One of the biggest mistakes I see engineering students make is saying "I don't have any experience" when applying for internships.
The truth is you probably have more skills than you realize. You just don't know how to identify them yet.
Here's a simple 5 step process to figure out exactly what you bring to the table:
Step 1 — Look Backwards, Not Forwards
Most students think they have no skills because they're looking forward at what they haven't done yet. Instead, look backwards at what you already have.
Ask yourself:
- What classes have I taken and what did I actually do in them?
- What labs, projects, or group work have I completed?
- What jobs have I had, even non-engineering ones?
- What do people regularly ask me for help with?
That last one is important. If your classmates come to you for help understanding a concept, that's both a technical skill and a communication skill.
Step 2 — Separate Hard Skills from Soft Skills
Students almost always only list hard skills on their resume and completely ignore soft skills. Employers care about both.
Hard skills are technical and teachable:
- CAD software
- Lab techniques
- Data analysis
- Materials testing
- Coding
Soft skills are behavioral:
- Working independently
- Communication
- Problem solving
- Time management
- Adaptability
Write out both lists separately. You'll be surprised how long each one gets.
Step 3 — Mine Your Class Projects
Engineering students do significant work in classes that never makes it onto a resume. Go back through your coursework and ask yourself:
- Did you design anything?
- Did you test or analyze anything?
- Did you present findings to a class or professor?
- Did you work within real constraints like budget, materials, or time?
Every single one of those is a real, resume worthy experience. Don't leave them off just because it happened in a classroom.
Step 4 — Ask Someone Who Knows You
Sometimes other people see your strengths more clearly than you do. Ask a professor, classmate, lab partner, or former supervisor what they think you're particularly good at.

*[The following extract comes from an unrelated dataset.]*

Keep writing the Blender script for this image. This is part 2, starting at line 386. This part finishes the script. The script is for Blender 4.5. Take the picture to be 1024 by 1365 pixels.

The answers might surprise you — and they might give you language to describe yourself that you wouldn't have thought of on your own.
Step 5 — Match Your Skills to Job Descriptions
Take 3 internship job descriptions you're genuinely interested in. Highlight every skill or quality they mention. Then honestly ask yourself:
"Do I have evidence of doing this, even in a small way?"
The overlap between what they're asking for and what you've already done — that's your starting point for your resume and your interviews.
The bigger picture:
Once you know your skills clearly, everything else gets easier. Your resume becomes more specific. Your cover letter becomes more confident. Your interview answers become more natural.
You don't need years of experience to be valuable. You just need to know how to communicate what you already have.
Action step for you right now:
Grab a piece of paper and spend 15 minutes going through steps 1 and 2. Write down every skill you can think of — hard and soft. Don't filter yourself.